Plasmon-Enhanced Ruthenium Catalysts for Efficient Water Splitting and Sustainable Hydrogen Production

Abstract

A promising approach to sustainable hydrogen production is water electrolysis (water splitting). For large-scale applications, this process necessitates the development of efficient and stable catalysts, particularly for the anodic oxygen evolution reaction (OER). The most commonly used anodic catalysts are noble metal-based, especially iridium and ruthenium, due to their effectiveness. Research in this field has focused on optimizing these materials by adjusting surface properties, morphology, and size to enhance performance and reduce the reliance on costly noble metals.Despite significant advancements, OER remains one of the primary bottlenecks in achieving economically viable green hydrogen production.

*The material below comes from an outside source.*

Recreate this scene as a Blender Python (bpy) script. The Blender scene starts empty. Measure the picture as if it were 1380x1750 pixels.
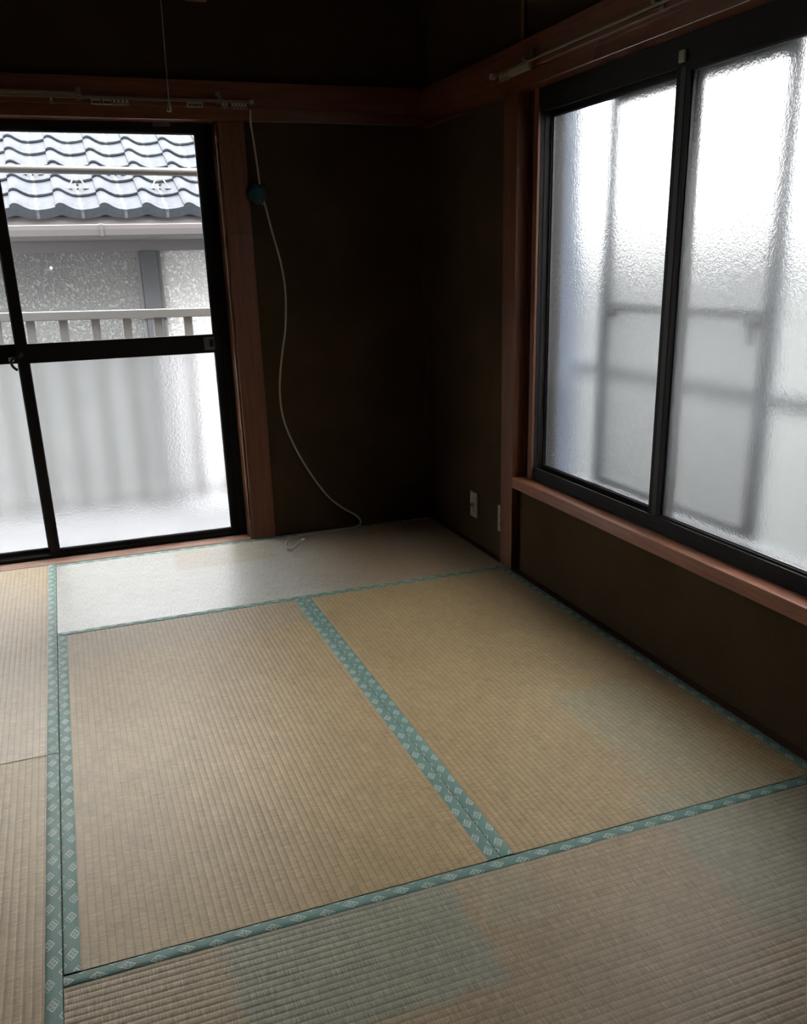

In response, metal nanoparticles like silver and gold present new opportunities for catalytic improvements, as they can harness visible light through localized surface plasmon resonance (LSPR). This postdoctoral project proposes the preparation of Ag nanostructured surfaces that maximize LSPR, followed by the deposition of controlled amounts of Ru to enhance their catalytic properties in water electrolysis. These composites will undergo comprehensive electrochemical testing under light and dark conditions. Furthermore, they will be characterized pre-, during, and post-electrolysis using a suite of conventional ex situ and advanced in situ techniques, including X-ray diffraction, Raman spectroscopy, and synchrotron-based methods. This approach aims to unravel the fundamental mechanisms at play on a microscopic scale, fostering an in-depth understanding of the reaction dynamics involved.